» PROBLEM TO WORK ON
Give the listing below again in full, exactly as written.

Dataset records
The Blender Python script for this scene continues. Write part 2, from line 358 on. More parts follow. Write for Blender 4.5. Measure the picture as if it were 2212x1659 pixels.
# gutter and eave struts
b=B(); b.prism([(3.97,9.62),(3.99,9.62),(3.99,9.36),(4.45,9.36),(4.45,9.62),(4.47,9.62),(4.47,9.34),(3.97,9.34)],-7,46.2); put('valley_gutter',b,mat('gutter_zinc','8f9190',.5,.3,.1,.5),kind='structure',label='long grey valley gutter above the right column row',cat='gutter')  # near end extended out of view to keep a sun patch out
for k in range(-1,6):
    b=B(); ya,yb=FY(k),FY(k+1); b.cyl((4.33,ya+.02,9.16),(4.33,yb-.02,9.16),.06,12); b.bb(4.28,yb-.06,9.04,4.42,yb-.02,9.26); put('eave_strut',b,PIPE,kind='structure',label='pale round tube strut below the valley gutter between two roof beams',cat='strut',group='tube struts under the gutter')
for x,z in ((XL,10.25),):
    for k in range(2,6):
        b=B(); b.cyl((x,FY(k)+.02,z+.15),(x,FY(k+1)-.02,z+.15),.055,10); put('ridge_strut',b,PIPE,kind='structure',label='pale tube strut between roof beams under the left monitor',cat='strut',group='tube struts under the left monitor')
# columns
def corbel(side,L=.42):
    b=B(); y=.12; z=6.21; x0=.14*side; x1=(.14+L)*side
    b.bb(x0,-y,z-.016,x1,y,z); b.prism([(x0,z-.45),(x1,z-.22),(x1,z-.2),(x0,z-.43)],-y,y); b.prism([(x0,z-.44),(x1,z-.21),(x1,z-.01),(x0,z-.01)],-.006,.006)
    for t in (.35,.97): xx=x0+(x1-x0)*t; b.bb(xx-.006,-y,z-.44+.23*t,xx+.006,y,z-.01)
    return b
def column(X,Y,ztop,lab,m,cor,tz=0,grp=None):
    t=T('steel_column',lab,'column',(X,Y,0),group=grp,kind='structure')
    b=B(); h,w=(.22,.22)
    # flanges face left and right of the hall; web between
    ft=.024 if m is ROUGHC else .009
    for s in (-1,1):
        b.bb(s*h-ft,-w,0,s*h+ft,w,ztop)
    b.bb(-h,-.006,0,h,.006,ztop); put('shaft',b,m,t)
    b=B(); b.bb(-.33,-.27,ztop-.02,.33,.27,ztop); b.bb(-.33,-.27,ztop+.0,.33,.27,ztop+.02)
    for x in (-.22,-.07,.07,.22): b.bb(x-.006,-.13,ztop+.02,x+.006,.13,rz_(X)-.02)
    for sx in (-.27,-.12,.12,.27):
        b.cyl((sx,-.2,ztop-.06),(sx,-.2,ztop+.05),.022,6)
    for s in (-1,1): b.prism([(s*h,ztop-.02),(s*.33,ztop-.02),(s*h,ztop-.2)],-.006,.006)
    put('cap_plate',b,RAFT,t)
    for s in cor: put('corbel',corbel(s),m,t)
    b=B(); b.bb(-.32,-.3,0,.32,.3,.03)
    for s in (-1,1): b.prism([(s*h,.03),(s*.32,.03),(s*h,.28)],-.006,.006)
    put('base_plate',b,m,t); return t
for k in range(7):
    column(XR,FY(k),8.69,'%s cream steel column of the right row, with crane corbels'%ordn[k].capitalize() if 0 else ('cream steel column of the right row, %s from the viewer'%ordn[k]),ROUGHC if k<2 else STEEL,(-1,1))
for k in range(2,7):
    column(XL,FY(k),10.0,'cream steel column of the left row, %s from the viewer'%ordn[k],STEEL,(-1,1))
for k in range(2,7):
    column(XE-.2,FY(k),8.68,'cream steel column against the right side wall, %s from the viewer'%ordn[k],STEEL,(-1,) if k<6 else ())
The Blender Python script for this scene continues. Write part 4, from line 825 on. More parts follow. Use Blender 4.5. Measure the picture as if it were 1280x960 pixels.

» RESULT OF THIS TASK
The Blender Python script for this scene continues. Write part 2, from line 358 on. More parts follow. Write for Blender 4.5. Measure the picture as if it were 2212x1659 pixels.
# gutter and eave struts
b=B(); b.prism([(3.97,9.62),(3.99,9.62),(3.99,9.36),(4.45,9.36),(4.45,9.62),(4.47,9.62),(4.47,9.34),(3.97,9.34)],-7,46.2); put('valley_gutter',b,mat('gutter_zinc','8f9190',.5,.3,.1,.5),kind='structure',label='long grey valley gutter above the right column row',cat='gutter')  # near end extended out of view to keep a sun patch out
for k in range(-1,6):
    b=B(); ya,yb=FY(k),FY(k+1); b.cyl((4.33,ya+.02,9.16),(4.33,yb-.02,9.16),.06,12); b.bb(4.28,yb-.06,9.04,4.42,yb-.02,9.26); put('eave_strut',b,PIPE,kind='structure',label='pale round tube strut below the valley gutter between two roof beams',cat='strut',group='tube struts under the gutter')
for x,z in ((XL,10.25),):
    for k in range(2,6):
        b=B(); b.cyl((x,FY(k)+.02,z+.15),(x,FY(k+1)-.02,z+.15),.055,10); put('ridge_strut',b,PIPE,kind='structure',label='pale tube strut between roof beams under the left monitor',cat='strut',group='tube struts under the left monitor')
# columns
def corbel(side,L=.42):
    b=B(); y=.12; z=6.21; x0=.14*side; x1=(.14+L)*side
    b.bb(x0,-y,z-.016,x1,y,z); b.prism([(x0,z-.45),(x1,z-.22),(x1,z-.2),(x0,z-.43)],-y,y); b.prism([(x0,z-.44),(x1,z-.21),(x1,z-.01),(x0,z-.01)],-.006,.006)
    for t in (.35,.97): xx=x0+(x1-x0)*t; b.bb(xx-.006,-y,z-.44+.23*t,xx+.006,y,z-.01)
    return b
def column(X,Y,ztop,lab,m,cor,tz=0,grp=None):
    t=T('steel_column',lab,'column',(X,Y,0),group=grp,kind='structure')
    b=B(); h,w=(.22,.22)
    # flanges face left and right of the hall; web between
    ft=.024 if m is ROUGHC else .009
    for s in (-1,1):
        b.bb(s*h-ft,-w,0,s*h+ft,w,ztop)
    b.bb(-h,-.006,0,h,.006,ztop); put('shaft',b,m,t)
    b=B(); b.bb(-.33,-.27,ztop-.02,.33,.27,ztop); b.bb(-.33,-.27,ztop+.0,.33,.27,ztop+.02)
    for x in (-.22,-.07,.07,.22): b.bb(x-.006,-.13,ztop+.02,x+.006,.13,rz_(X)-.02)
    for sx in (-.27,-.12,.12,.27):
        b.cyl((sx,-.2,ztop-.06),(sx,-.2,ztop+.05),.022,6)
    for s in (-1,1): b.prism([(s*h,ztop-.02),(s*.33,ztop-.02),(s*h,ztop-.2)],-.006,.006)
    put('cap_plate',b,RAFT,t)
    for s in cor: put('corbel',corbel(s),m,t)
    b=B(); b.bb(-.32,-.3,0,.32,.3,.03)
    for s in (-1,1): b.prism([(s*h,.03),(s*.32,.03),(s*h,.28)],-.006,.006)
    put('base_plate',b,m,t); return t
for k in range(7):
    column(XR,FY(k),8.69,'%s cream steel column of the right row, with crane corbels'%ordn[k].capitalize() if 0 else ('cream steel column of the right row, %s from the viewer'%ordn[k]),ROUGHC if k<2 else STEEL,(-1,1))
for k in range(2,7):
    column(XL,FY(k),10.0,'cream steel column of the left row, %s from the viewer'%ordn[k],STEEL,(-1,1))
for k in range(2,7):
    column(XE-.2,FY(k),8.68,'cream steel column against the right side wall, %s from the viewer'%ordn[k],STEEL,(-1,) if k<6 else ())
The Blender Python script for this scene continues. Write part 4, from line 825 on. More parts follow. Use Blender 4.5. Measure the picture as if it were 1280x960 pixels.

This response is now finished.